GDP, according to the General Statistic Office (GSO), reached just 5.46 per cent in the first quarter compared to 6.12 per cent in 2015 - a result HSBC economists view as “disappointing”.

The government, however, confirmed on May 31 that it will not change the GDP target of 6.7 per cent.

“We think this is going to be difficult to achieve, given the weakness of the first quarter 2016’s growth number and larger-than-expected headwinds to exports,” Ms. Izumi Devalier wrote in HSBC’s latest report on Vietnam’s economy, released on June 3.

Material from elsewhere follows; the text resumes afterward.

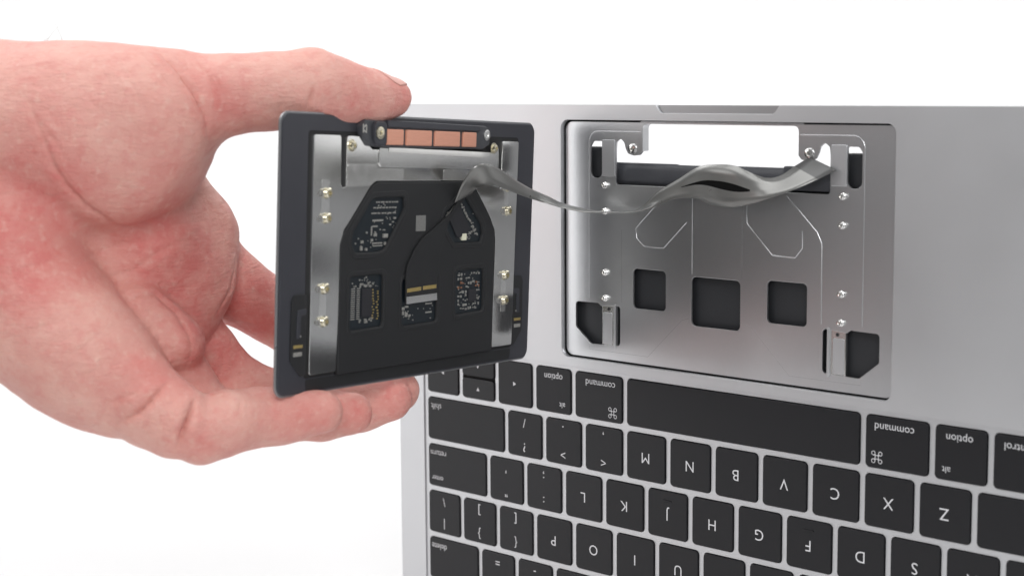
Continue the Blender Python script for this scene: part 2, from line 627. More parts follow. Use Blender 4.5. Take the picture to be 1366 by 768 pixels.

Likewise, economists at the Vietnam Institute for Economic and Policy Research (VEPR) said the targeted GDP for 2016 faced difficulties.

In VEPR’s two scenarios for growth this year, the highest projection is just 6.5 per cent and the lowest around 6 per cent.

“The target of 6.7 per cent for 2016 can only be achieved by major breakthroughs in reforms, which could provide strong stimulus to consumption sentiment and create confidence among investors - both private and foreign,” VEPR wrote in its May report. “However, this is unlikely to happen this year.”

Main HSBC Vietnam forecasts



Ms. Devalier also warned that “the risk is that authorities will try to loosen credit conditions further to stimulate private sector spending. The other is increased government spending.”

Budget deficit remains wide



“The concern we have is that greater pump-priming will lead to a build-up of risks when Vietnam’s macro buffers are still running relatively thin,” she wrote.

“The government’s fiscal policy space is particularly constrained.”

HSBC forecasts Vietnam’s budget deficit to widen again this year, to 6.6 per cent of GDP, causing the public debt-to-GDP ratio to approach the National Assembly’s limit of 65 per cent.

Regaining fiscal wiggle room requires efforts to broaden the revenue base and reduce current expenditure, but these reforms will take time, according to HSBC.

“In the interim, we think slower but ultimately more sustainable growth may be preferable,” the bank said.

Vietnam’s manufacturing PMI rose to a 10-month high in May




Though HSBC analysts believe that Vietnam’s economy could spur a little bit in the second quarter of 2016, with GDP perhaps being 6.1 per cent, its previous forecast of 6.3 per cent remains unchanged.